Come quel del 22 marzo del 1998 quando ignoti criminale entrarono in comune distruggendo tutto.
Lasciando affisso un biglietto firmato "mafia" con la scritta rivolta al sindaco: "tu sarai il primo a morire".
Forse vi state chiedendo. Ma gli assassini di Giuseppe Valarioti vennero arrestati?
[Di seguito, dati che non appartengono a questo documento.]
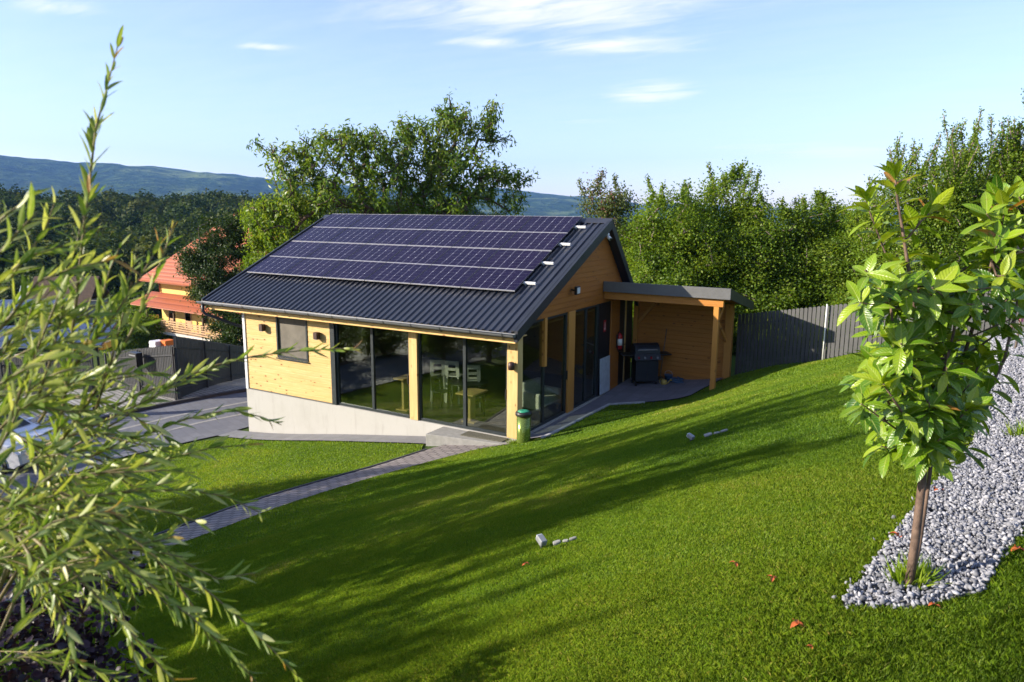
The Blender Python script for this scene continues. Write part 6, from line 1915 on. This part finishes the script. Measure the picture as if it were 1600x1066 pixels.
# purple shrub low at the left
rng = np.random.default_rng(41)
q = ground(120, 1040); q = at(115, 1150, 2.7); q[2] = z1(q[0], q[1])
ps = thing("purple_shrub", q, "dark purple leaved shrub on thin pale stems below the willow", "shrub")
tb = MB(); P, D, T = [], [], []
for (px, py, fw) in ((180, 895, 2.9), (155, 910, 2.8), (100, 930, 2.7), (60, 960, 2.6), (130, 970, 2.6), (30, 990, 2.6), (90, 1010, 2.5), (150, 1010, 2.6), (190, 1050, 2.6), (20, 940, 2.7), (50, 1050, 2.5), (110, 1060, 2.5), (0, 1020, 2.5), (165, 880, 2.9), (75, 905, 2.75)):
    e = at(px, py, fw); tb.tube([q + rng.normal(0, .03, 3) * [1, 1, 0], q * .5 + e * .5 + rng.normal(0, .03, 3), e], [.006, .004, .002], 5)
    for _ in range(90):
        P.append(e + rng.normal(0, 1, 3) * [.055, .055, .055]); D.append(rng.normal(0, 1, 3) + [0, 0, .2]); T.append(rng.uniform(0, 1))
tb.build("stem", M["bark_grey"], ps)
n = len(P)
V, F, k = leaf_grid(np.array(P), np.array(D), rng.normal(0, .5, (n, 3)) + [0, 0, 1], rng.uniform(.022, .042, n), rng.uniform(.018, .032, n), ([0, .1, .4, .75, 1], [.1, .6, 1, .8, .1]), .15, .3, 5)
npmesh("foliage", V, F, M["purple_leaf"], ps, tint=np.repeat(T, k), smooth=True)

# ------------------------------------------------------------------ small things on the lawn
def lawn_lamp(px, py, label, yaw):
    p = ground(px, py)
    r = thing("garden_spotlight", p, label, "spotlight", "garden spotlights on the lawn", yaw)
    b = MB(); b.tube([(0, 0, -.05), (0, 0, .042)], .008, 8); b.build("stake", M["black"], r, local=True)
    b = MB(); b.obox((0, 0, .062), unit(np.array([[1, 0, .35]]))[0], (0, 1, 0), unit(np.array([[-.35, 0, 1]]))[0], .036, .024, .022); b.build("lamp_head", M["grey"], r, bevel=.005, local=True)
    b = MB(); b.obox((.036, 0, .0746), unit(np.array([[1, 0, .35]]))[0], (0, 1, 0), unit(np.array([[-.35, 0, 1]]))[0], .003, .019, .017); b.build("lens", M["glasslight"], r, local=True)
    return p
for (px, py, lab, lab2, yaw) in ((846, 858, "grey spotlight on a stake in the grass, the one nearer the camera", "pale broken stone slab beside the nearer spotlight", 2.6), (1079, 691, "grey spotlight on a stake in the grass, the one nearer the cabin", "pale flat stone slab beside the farther spotlight", 2.8)):
    p = lawn_lamp(px, py, lab, yaw)
    k = np.linalg.norm(p - CAM) / FPX
    c = p + RT * 33 * k - _f0 * .10; c[2] = z1(c[0], c[1]) + .045
    SK = np.linalg.norm(p - CAM) / 7.5
    sl_ = np.array([RT[0], RT[1], 0.28]); sl_ /= np.linalg.norm(sl_); sy = np.cross([0, 0, 1.0], sl_); sy /= np.linalg.norm(sy)
    b = MB()
    for (o_, s_, w__, h_, tw) in ((-.075, .045, .026, .010, .25), (.012, .034, .020, .008, -.3), (.085, .040, .017, .009, .12)):
        ax_ = sl_ + sy * tw; ax_ /= np.linalg.norm(ax_); ay_ = np.cross([0, 0, 1.0], ax_); ay_ /= np.linalg.norm(ay_); az2 = np.cross(ax_, ay_)
        q_ = c + sl_ * o_ * SK + sy * (.012 * tw * SK) - np.array([0, 0, .010])
        b.prism([q_ + ax_ * s_ * SK * u1 + ay_ * w__ * SK * u2 for u1, u2 in ((-1, -.7), (-.3, -1), (.8, -.8), (1, .1), (.5, .9), (-.8, 1))], az2 * h_ * 2)
    tag(b.build("stone_slab", M["ltgrey"], None, bevel=.005, origin=c), lab2, "stone")
LV = [(820, 888, "curled orange leaf on the shaded lawn left of the nearer spotlight"), (1147, 889, "small orange leaf on the sunny lawn left of the gravel tip"), (1241, 985, "largest orange leaf on the near lawn"), (1265, 1023, "brown orange leaf nearest the camera"), (1465, 773, "orange leaf where lawn and gravel meet behind the laurel trunk"), (1402, 846, "small rusty leaf on the gravel edge left of the laurel"), (1457, 956, "rusty leaf at the front rim of the gravel"), (1205, 912, "tiny orange leaf between the gravel tip and the sunny lawn"), (1590, 868, "rusty leaf on the dark grass bank at the right edge")]
for i, (px, py, lab) in enumerate(LV):
    p = ground(px, py); k = np.linalg.norm(p - CAM)
    s = (.013 + .005 * (i % 3)) * min(2.0, max(1, k / 4))
    c = p + np.array([0, 0, .032])
    n = 3
    V, F, kk = leaf_grid(np.zeros((n, 3)) + rng.normal(0, s * .25, (n, 3)) * [1, 1, .3], np.stack([np.cos(np.arange(n) * 2.1 + i), np.sin(np.arange(n) * 2.1 + i), np.full(n, .2)], -1), np.tile([.2, .1, 1.0], (n, 1)), np.full(n, s * 1.6), np.full(n, s * 1.1), ([0, .1, .5, .8, 1], [.1, .5, 1, .6, .05]), .35, .5, 6)
    o = npmesh("fallen_leaf", V, F, M["deadleaf"], smooth=True); o.location = c
    tag(o, lab, "leaf", "fallen leaves on the lawn")

# ------------------------------------------------------------------ air
hz = MB().box(-7800, 7800, -1600, 8600, -70, 640).build("haze", None)
hz.data.materials.clear()
hm = bpy.data.materials.new("thin air"); hm.use_nodes = True; t = hm.node_tree
for nn in list(t.nodes): t.nodes.remove(nn)
o_ = t.nodes.new("ShaderNodeOutputMaterial"); pv = t.nodes.new("ShaderNodeVolumePrincipled")
pv.inputs["Color"].default_value = (0.22, 0.46, 1.0, 1); pv.inputs["Density"].default_value = 0.8e-4
pv.inputs["Anisotropy"].default_value = 0.0
t.links.new(pv.outputs[0], o_.inputs["Volume"])
hz.data.materials.append(hm)
tag(hz, "thin blue air between the garden and the hills", "haze", kind="stuff")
Pagarono per quell’omicidio?”
No.
Giuseppe Pesce, imputato al processo nel 1982, venne assolto con formula piena.
Nessuno ha mai pagato per quel delitto.
Rossella Casini, studentessa, Lucio Ferrami, commerciante, Francesco Borrelli, maresciallo dei carabinieri, Salvatore Dragone, ragioniere, Luigi Gravina, commerciante, Gennaro Musella, imprenditore, Pompeo Panaro, commerciante, Graziella e Maria Maesano, due bambine di 9 anni.
Mario Lattuca, operaio, Francesco Panzera, insegnante, Bruno Caccia, Carmine Tripodi, brigadiere, Giuseppe Rechichi, professore, Girolamo Marino, Sergio Cosmai, direttore del carcere di Cosenza, Antonino Vicari, imprenditore, Filippo Salsone, Maresciallo.
Rosario Iozia, brigadiere, Lodovico Ligato, parlamentare, Giuseppe Macheda, Vigile Urbano, Giovanni Mileto, Caposquadra, Pietro Ragno, carabiniere, Vincenzo Grasso, rivenditore, Raffaele Talarico, guardia giurata, Abed Manyami, venditore ambulante,Francesco Ventura, imprenditore
Sono solo alcune delle vittime della 'ndrangheta di quegli anni. Non solo Giuseppe Valarioti e Giovanni Losardo.

Perchè se cerchi di ribellarti, se pretendi un minimo di legalità da quelle parti, lo devi sempre mettere in conto. Quello di morire intendo.